Since inventory is limited, marketing available plants becomes important for a nursery.

It is no surprise that the same plants appear in both the nursery and in the landscape over and over again.

The book The Genius of the Place:The English Landscape Garden 1620-1820 includes a number of readings about the history of the English garden.

The book’s editors John Dixon Hunt and Peter Willis include an article from The Spectator by Joseph Addison, dated June 25, 1712.

The passage from Addison’s article made it clear that a nurseryman’s available stock became integrated into the garden’s design.

That was also a time when nursery owners were often the landscape gardeners, or landscape designers.

Addison wrote, “But as our Modellers of Gardens have their Magazines of Plants to dispose of, it is natural for them to tear up all the Beautiful Plantations of Fruit Trees, and contrive a Plan that may most turn to their own Profit, in taking off their Evergreens, and the like Moveable Plants, with which their Shops are plentifully stocked.”

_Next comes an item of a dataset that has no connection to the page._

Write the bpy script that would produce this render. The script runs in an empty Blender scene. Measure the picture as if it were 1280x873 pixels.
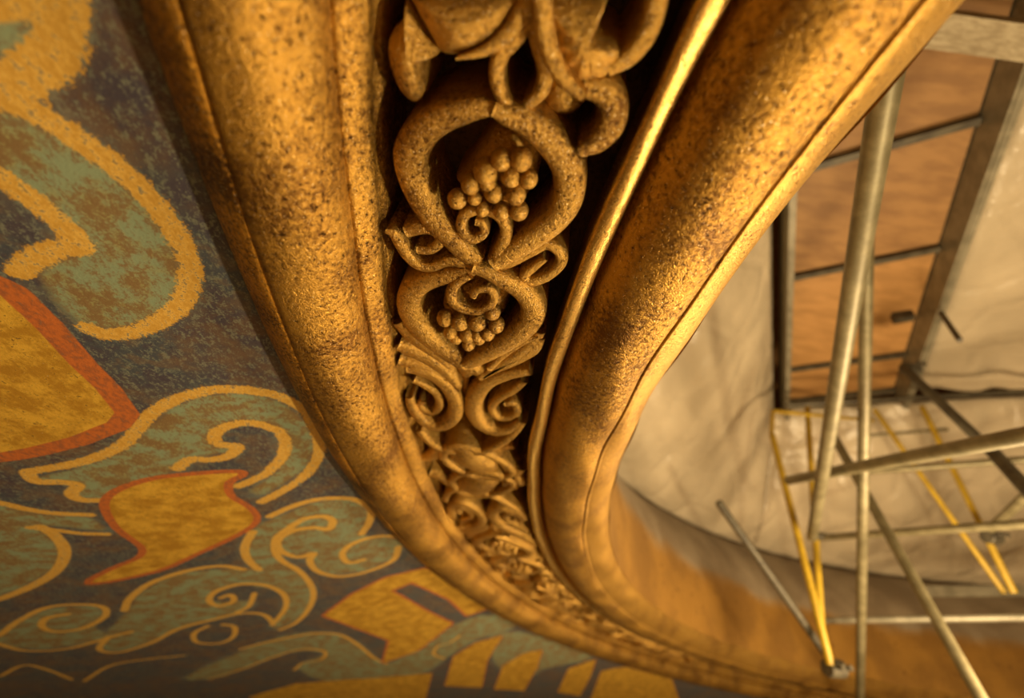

This was written  in 1712. Have things changed that much?

Profit from available stock is cheaper than ordering plants outside that inventory.

I love this illustration. It says it all. [below]

Joseph Addison, however,  loved the new natural look that was appearing in English gardens at that time.

He wrote, “You must know, Sir, that I look upon the Pleasure which we take in a Garden, as one of the most innocent Delights in humane Life.”